Sonoma County-founded Watch Duty app expands statewide

Watch Duty, a wildfire-tracking app, uses scanner information, crowd sourcing and wildfire cameras to spot threatening wildfires. The app expanded statewide this month.|

When flames touched the corner of John Mills’ Healdsburg property in August 2020, the former tech entrepreneur scoured the internet for updates on the fire.

Amid a historic siege of lightning across the state, Mills said he was astonished when he couldn’t find an official, single source that laid out up-to-the-minute information related to what became the Walbridge Fire.

So, Mills decided to create Watch Duty, an all-volunteer wildfire-tracking app that uses scanner information, crowdsourcing and wildfire cameras to alert users of threatening fires.

“I wanted to build something to allow us all to get real-time information pushed to our phones,” he said. “And so that’s what we created.”

Two years ago, when he retired from Silicon Valley to move to Sonoma County, he didn’t imagine he would be doing this.

But, he said it’s a necessity in California, where wildfires have become increasingly catastrophic and frequent among severe drought and climate change.

Approximately one year since the nonprofit’s launch, Watch Duty has been more successful than Mills and his team imagined. Their app has been downloaded to 121,700 devices and has just short of 4,000 registered users, mostly in Sonoma, Napa and Lake counties.

Mills has recruited about 20 volunteers, including software engineers and wildfire experts like firefighters and those experienced with reporting wildfires.

As of June 1, the app expanded to monitor fires in the entire state.

Mills plans to explore funding that veers from the traditional nonprofit route of grant writing, potentially exploring user donations or selling data to Cal Fire or Pacific Gas and Electric Co.

Sara Paul, a passionate founding team member, learned of the deadly 2017 Tubbs Fire from a friend’s social media post, which said: “I see an orange glow in the distance.”

Seeing the way social media could be used as a tool to spread information on wildfires and potentially save lives inspired her to create the Sonoma County Fire Updates page on Facebook.

In August, Mills recruited Paul, who was excited for the opportunity.

“For me, the most important aspect of Watch Duty is giving people peace of mind,” Paul said. “It's giving people information that will enable them to make decisions about evacuations and making sure that they personally are safe, or in some cases, their grandmothers or their elderly neighbors.”

With help from the community, Paul recently caught a suspected arsonist accused of setting a string of suspicious wildfires in Monte Rio.

A typical day for Paul is listening to fire scanner dispatches, checking the ALERTWildfire cameras and looking at Cal Fire aviation traffic.
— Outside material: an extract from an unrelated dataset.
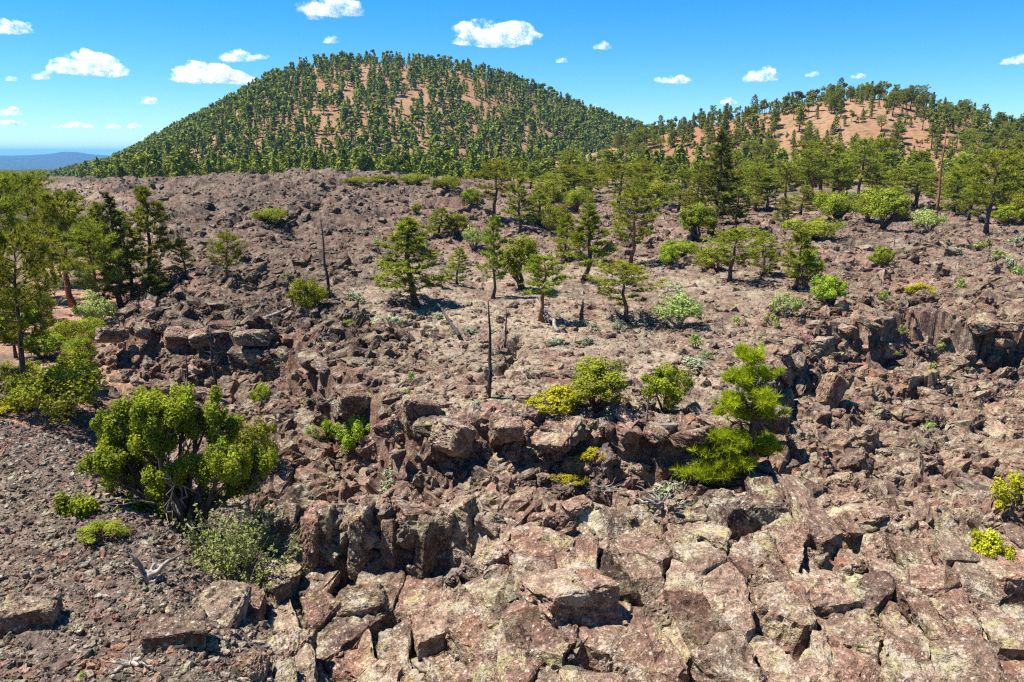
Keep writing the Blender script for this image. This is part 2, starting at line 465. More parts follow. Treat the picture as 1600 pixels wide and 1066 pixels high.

When a fire does pop up, the Watch Duty team relays the information on the messaging platform Slack and decides if and when it is worth posting on the app.

A fire icon is placed on the map and a push alert is sent out. Information is updated as they receive and vet it, including how threatening the fire is to lives, homes and wildlife.

As Mills spoke, team members were discussing a 1-acre fire in Sonoma. Watch Duty ended up posting it as a “silent incident” — information without a push alert. The Felder Fire, as it was later named, has since been contained.

On Tuesday, Evan Jacobs, 19, another volunteer for Watch Duty, was listening to his “pile of scanners” on his desk, keeping an eye on two fires outside Hollister in Central California.

Jacobs’ three years of experience training and volunteering for the Graton Fire Department helps him understand the clues that signal the severity of a fire, and gives him a better grasp on how firefighting operations typically go.

“Anyone can listen to a scanner on the internet, but it helps to have fire experience to understand what exactly that means,” he said.

Finding a passion for listening to the scanner and tracking fires in 2019, Jacobs volunteered for Sonoma County Scanner Updates that same year. When Mills reached out to him to join the Watch Duty team, he was eager to help out.

He said fire tracking takes a lot of his free time, but it makes the work feel worth it when he reads feedback from supporters.

“It's really nice to be able to realize that, even though you're not being paid for it, you're helping people with the information that you put out,” Jacobs said.

Mills says the feedback has validated the team’s efforts. They’ve received letters from users who were notified of a fire on their property and were able to create a fire line around it, as well as emails from schools that evacuated after a notification and messages from people who decided to stay in California after considering leaving due to fire danger.

“It's endless,” Mills said. “It's been probably the most rewarding thing I've done in my life.”